┌──

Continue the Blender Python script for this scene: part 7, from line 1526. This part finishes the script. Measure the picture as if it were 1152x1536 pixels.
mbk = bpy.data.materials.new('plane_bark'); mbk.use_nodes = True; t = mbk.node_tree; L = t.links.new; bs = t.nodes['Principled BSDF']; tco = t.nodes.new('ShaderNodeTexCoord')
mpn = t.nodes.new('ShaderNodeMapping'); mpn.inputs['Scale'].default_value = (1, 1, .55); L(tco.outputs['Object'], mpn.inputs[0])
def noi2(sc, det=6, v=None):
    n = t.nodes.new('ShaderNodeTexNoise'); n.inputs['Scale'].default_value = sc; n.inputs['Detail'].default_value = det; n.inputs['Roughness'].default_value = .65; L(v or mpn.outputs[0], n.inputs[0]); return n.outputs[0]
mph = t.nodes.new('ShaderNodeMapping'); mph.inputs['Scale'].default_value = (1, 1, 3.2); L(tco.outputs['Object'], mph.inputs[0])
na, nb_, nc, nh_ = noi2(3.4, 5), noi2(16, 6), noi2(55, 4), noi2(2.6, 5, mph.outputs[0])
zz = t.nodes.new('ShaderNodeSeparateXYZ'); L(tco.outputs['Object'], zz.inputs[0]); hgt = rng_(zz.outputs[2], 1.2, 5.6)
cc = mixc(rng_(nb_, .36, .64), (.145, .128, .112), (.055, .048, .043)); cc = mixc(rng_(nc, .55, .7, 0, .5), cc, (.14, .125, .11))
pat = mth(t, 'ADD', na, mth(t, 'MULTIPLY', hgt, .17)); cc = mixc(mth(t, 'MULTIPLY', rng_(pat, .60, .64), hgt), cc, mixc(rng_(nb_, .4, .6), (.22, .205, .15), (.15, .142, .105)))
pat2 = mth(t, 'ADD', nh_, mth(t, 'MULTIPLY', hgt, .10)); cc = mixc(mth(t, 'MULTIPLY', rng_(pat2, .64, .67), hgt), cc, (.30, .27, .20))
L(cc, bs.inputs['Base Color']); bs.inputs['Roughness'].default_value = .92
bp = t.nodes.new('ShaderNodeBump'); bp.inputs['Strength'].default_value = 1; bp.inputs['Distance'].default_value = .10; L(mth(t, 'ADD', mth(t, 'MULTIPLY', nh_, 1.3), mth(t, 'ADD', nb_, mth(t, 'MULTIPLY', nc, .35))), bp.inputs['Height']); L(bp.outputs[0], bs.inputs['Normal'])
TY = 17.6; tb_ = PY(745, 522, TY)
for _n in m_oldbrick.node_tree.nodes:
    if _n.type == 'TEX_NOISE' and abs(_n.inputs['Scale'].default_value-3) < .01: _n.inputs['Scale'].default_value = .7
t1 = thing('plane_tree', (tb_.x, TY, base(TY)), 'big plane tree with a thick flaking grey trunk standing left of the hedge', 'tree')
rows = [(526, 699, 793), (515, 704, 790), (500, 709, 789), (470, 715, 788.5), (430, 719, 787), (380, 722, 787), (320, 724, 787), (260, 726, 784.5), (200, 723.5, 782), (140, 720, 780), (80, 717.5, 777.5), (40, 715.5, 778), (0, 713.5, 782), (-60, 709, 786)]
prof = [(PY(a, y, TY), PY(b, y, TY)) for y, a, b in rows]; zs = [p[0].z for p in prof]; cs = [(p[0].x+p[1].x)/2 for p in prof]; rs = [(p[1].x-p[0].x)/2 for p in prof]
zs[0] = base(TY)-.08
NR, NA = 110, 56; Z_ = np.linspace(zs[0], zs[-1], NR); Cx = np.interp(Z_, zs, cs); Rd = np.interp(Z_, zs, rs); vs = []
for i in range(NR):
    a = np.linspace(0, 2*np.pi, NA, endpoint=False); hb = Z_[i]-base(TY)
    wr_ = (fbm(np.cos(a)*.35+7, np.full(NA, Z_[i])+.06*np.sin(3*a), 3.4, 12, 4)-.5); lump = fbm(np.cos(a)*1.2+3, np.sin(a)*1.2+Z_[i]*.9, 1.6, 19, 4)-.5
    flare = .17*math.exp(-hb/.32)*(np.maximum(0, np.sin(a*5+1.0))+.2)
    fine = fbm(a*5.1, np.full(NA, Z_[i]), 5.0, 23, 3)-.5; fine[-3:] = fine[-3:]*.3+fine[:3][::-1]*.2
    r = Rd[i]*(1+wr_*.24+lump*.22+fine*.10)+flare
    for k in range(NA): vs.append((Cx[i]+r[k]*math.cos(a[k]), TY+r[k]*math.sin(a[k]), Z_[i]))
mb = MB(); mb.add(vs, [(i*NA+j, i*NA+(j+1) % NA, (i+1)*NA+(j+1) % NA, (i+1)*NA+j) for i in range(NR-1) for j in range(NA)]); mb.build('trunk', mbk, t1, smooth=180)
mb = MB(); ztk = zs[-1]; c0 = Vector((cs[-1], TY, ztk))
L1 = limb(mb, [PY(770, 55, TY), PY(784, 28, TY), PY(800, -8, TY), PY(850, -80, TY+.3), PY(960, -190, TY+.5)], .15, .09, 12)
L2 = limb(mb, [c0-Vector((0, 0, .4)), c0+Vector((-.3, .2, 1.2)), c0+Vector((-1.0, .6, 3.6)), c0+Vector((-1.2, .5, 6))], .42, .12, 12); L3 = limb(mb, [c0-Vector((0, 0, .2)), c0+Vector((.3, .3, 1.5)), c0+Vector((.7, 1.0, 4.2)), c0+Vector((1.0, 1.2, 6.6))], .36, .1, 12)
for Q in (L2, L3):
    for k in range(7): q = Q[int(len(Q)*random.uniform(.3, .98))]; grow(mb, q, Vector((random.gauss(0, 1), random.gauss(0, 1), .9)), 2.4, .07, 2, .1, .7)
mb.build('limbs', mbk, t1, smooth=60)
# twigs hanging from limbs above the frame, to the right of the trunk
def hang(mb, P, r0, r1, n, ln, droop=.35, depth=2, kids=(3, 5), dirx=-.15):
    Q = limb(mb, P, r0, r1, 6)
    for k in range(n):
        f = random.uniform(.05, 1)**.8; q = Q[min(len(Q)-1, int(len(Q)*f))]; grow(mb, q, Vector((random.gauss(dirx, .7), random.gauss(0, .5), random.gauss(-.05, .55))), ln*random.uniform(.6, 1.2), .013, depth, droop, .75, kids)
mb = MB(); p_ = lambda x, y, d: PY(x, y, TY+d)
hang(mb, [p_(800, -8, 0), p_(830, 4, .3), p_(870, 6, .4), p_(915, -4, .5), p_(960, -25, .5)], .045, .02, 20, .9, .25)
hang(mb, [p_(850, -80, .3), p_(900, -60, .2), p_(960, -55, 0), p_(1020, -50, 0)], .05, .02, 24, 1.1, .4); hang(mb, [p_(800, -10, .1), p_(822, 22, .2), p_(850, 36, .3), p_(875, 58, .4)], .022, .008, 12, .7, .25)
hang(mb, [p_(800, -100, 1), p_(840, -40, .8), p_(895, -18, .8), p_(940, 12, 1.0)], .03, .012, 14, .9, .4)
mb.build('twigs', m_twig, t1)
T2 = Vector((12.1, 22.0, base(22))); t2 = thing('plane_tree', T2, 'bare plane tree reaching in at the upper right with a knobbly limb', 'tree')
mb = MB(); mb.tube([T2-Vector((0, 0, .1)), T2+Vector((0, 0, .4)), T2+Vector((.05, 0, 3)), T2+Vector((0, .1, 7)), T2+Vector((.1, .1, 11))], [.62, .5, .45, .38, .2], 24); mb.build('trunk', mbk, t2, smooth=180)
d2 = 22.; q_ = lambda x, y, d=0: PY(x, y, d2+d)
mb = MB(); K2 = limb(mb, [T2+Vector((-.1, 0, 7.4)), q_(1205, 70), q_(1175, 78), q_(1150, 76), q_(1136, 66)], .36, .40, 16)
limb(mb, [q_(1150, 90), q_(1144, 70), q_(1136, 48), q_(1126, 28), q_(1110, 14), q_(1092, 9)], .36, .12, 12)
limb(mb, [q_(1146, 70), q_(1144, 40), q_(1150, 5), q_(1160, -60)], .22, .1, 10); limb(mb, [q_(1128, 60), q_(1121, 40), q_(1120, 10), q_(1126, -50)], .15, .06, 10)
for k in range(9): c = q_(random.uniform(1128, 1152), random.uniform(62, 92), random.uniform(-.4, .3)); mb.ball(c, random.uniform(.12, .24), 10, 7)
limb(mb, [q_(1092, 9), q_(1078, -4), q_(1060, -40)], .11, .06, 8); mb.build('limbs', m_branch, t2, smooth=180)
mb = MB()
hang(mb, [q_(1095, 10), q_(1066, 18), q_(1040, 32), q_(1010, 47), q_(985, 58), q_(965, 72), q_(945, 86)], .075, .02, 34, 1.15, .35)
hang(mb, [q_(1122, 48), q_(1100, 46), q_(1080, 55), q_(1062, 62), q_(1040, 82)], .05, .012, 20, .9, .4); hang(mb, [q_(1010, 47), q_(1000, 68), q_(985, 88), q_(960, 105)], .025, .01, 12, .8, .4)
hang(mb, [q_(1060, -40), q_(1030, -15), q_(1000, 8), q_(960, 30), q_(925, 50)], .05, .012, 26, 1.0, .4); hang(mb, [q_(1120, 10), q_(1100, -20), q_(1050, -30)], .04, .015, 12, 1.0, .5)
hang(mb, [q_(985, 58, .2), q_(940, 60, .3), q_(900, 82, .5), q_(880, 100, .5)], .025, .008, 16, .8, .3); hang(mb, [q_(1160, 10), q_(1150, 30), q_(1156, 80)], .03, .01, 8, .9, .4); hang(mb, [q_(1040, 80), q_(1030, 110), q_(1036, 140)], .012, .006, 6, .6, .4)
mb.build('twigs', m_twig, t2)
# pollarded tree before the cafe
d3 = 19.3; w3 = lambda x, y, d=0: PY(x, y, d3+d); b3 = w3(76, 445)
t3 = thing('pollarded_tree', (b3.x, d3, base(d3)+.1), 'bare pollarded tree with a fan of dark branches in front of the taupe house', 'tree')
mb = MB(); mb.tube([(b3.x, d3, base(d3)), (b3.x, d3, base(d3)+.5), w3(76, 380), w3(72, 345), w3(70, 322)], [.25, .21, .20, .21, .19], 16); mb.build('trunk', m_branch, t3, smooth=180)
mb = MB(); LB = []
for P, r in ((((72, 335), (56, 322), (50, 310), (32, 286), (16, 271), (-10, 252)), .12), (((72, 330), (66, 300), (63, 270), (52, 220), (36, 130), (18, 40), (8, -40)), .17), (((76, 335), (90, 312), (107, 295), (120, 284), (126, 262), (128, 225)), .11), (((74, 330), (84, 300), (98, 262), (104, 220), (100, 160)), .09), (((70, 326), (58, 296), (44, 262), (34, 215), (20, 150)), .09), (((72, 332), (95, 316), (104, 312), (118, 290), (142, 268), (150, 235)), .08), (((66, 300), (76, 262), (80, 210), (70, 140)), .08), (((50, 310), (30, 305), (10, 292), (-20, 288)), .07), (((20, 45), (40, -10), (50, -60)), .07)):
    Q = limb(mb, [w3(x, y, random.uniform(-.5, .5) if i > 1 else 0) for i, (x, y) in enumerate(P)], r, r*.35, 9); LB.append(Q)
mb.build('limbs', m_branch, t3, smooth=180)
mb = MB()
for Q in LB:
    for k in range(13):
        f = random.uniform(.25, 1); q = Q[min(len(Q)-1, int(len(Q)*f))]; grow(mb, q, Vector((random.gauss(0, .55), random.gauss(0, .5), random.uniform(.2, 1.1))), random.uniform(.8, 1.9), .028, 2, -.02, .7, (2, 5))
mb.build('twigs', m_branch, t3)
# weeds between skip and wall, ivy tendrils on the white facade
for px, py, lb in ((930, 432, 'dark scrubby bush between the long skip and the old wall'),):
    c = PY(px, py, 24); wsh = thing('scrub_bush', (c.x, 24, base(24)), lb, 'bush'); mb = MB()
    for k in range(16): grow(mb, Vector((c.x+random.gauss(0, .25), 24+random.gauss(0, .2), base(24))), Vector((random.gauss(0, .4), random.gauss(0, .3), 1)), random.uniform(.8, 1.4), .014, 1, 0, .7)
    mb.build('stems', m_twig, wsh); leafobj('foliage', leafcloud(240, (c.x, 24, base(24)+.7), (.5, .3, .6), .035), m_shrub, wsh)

└──

Gather every line containing the word "from" and copy it.

**Task response**
Continue the Blender Python script for this scene: part 7, from line 1526. This part finishes the script. Measure the picture as if it were 1152x1536 pixels.
# twigs hanging from limbs above the frame, to the right of the trunk